Print the entire listing. Each line must match the original exactly.
━━ DATA PROVIDED ━━
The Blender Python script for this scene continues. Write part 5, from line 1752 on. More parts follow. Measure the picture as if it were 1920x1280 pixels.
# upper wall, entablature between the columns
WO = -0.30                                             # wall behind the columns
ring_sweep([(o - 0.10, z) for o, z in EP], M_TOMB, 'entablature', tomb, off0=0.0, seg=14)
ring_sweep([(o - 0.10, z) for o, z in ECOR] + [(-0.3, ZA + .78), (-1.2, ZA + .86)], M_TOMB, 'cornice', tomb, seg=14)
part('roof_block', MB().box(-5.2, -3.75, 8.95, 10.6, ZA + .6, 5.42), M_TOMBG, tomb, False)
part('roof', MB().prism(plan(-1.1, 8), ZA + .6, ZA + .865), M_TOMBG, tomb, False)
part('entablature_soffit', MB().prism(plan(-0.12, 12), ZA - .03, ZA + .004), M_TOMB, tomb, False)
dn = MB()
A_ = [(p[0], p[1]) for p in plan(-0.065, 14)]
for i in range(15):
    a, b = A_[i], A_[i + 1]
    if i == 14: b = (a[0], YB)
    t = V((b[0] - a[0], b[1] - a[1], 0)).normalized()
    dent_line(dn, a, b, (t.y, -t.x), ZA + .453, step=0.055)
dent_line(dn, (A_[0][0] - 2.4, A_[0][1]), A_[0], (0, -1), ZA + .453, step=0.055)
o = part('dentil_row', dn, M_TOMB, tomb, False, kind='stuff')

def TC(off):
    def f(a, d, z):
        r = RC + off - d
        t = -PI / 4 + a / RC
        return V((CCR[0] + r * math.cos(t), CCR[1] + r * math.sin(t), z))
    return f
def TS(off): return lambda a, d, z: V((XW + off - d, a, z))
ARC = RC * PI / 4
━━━
- **ANSWER**:
The Blender Python script for this scene continues. Write part 5, from line 1752 on. More parts follow. Measure the picture as if it were 1920x1280 pixels.
# upper wall, entablature between the columns
WO = -0.30                                             # wall behind the columns
ring_sweep([(o - 0.10, z) for o, z in EP], M_TOMB, 'entablature', tomb, off0=0.0, seg=14)
ring_sweep([(o - 0.10, z) for o, z in ECOR] + [(-0.3, ZA + .78), (-1.2, ZA + .86)], M_TOMB, 'cornice', tomb, seg=14)
part('roof_block', MB().box(-5.2, -3.75, 8.95, 10.6, ZA + .6, 5.42), M_TOMBG, tomb, False)
part('roof', MB().prism(plan(-1.1, 8), ZA + .6, ZA + .865), M_TOMBG, tomb, False)
part('entablature_soffit', MB().prism(plan(-0.12, 12), ZA - .03, ZA + .004), M_TOMB, tomb, False)
dn = MB()
A_ = [(p[0], p[1]) for p in plan(-0.065, 14)]
for i in range(15):
    a, b = A_[i], A_[i + 1]
    if i == 14: b = (a[0], YB)
    t = V((b[0] - a[0], b[1] - a[1], 0)).normalized()
    dent_line(dn, a, b, (t.y, -t.x), ZA + .453, step=0.055)
dent_line(dn, (A_[0][0] - 2.4, A_[0][1]), A_[0], (0, -1), ZA + .453, step=0.055)
o = part('dentil_row', dn, M_TOMB, tomb, False, kind='stuff')

def TC(off):
    def f(a, d, z):
        r = RC + off - d
        t = -PI / 4 + a / RC
        return V((CCR[0] + r * math.cos(t), CCR[1] + r * math.sin(t), z))
    return f
def TS(off): return lambda a, d, z: V((XW + off - d, a, z))
ARC = RC * PI / 4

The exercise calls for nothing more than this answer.